I don’t really see a problem with it myself - instead of watching tonight at 7, we watch tomorrow at 7 - what’s the big deal? Is it all those idiotic, brain-liquefying commercials we’re fast-forwarding over? I am old enough that I remember when television was free, and you put up with commercials because hey, tv was free. Now we pay through the ass for it, and they create new and inventive ways of forcing us to watch their shitty commercials for shitty products that we don’t buy. Jerks.
They use licencing to prevent decoders from ignoring the “Record Blocking Signal” (“the Flag”). You make a machine that ignores the Flag, you lose your licence to use our technology to decode the signal. This is also why region lockouts still exist, and why you have “region free” DVD players from China.
If you reverse engineer the method of decoding the signal, then they can either sue you for patent infringement (if the method of encoding/decoding is patented) or sue you under the DMCA (which makes circumventing “copyright protection schemes” illegal).

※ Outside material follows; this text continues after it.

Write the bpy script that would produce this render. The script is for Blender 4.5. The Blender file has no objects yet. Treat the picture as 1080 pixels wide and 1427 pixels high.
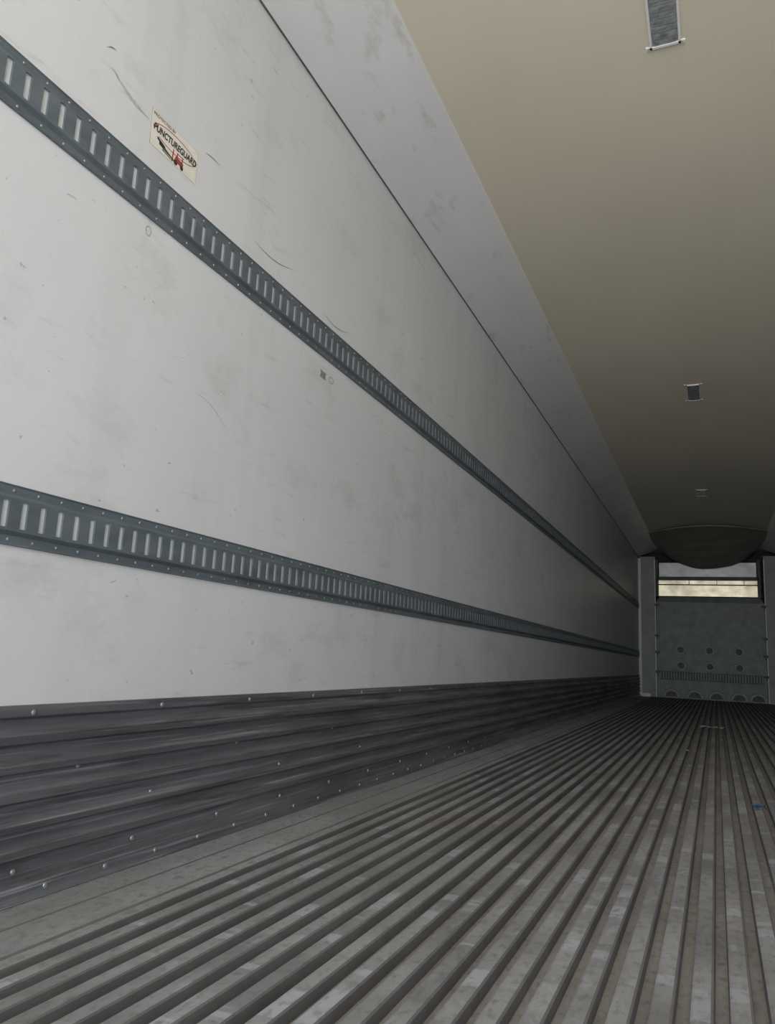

And meanwhile, all of the evil people who break the law to do things like timeshift and skip commercials are being punished by being able to timeshift and skip commercials.
This seems pretty short-sighted to me. No way would I ever go back to trying to arrange my schedule around broadcast times in order to follow a television series, or being obligated to sit through commercials in real time.
If it becomes too inconvenient to watch cable television, aren’t more consumers likely to just drop the cable and download the programs that they want to see?
Hmmm… Either pay for the privilege of resigning myself to being physically in front of the TV at broadcast time or missing the program, or download a commercial-free copy of the show the next day and watch it at my convenience. Geez, that’s a hard one.
Note: this is under the DMCA in the States. featherlou is in Canada. I have no frikkin’ idea whether it’s legal here. But I bet Michael Geist would know.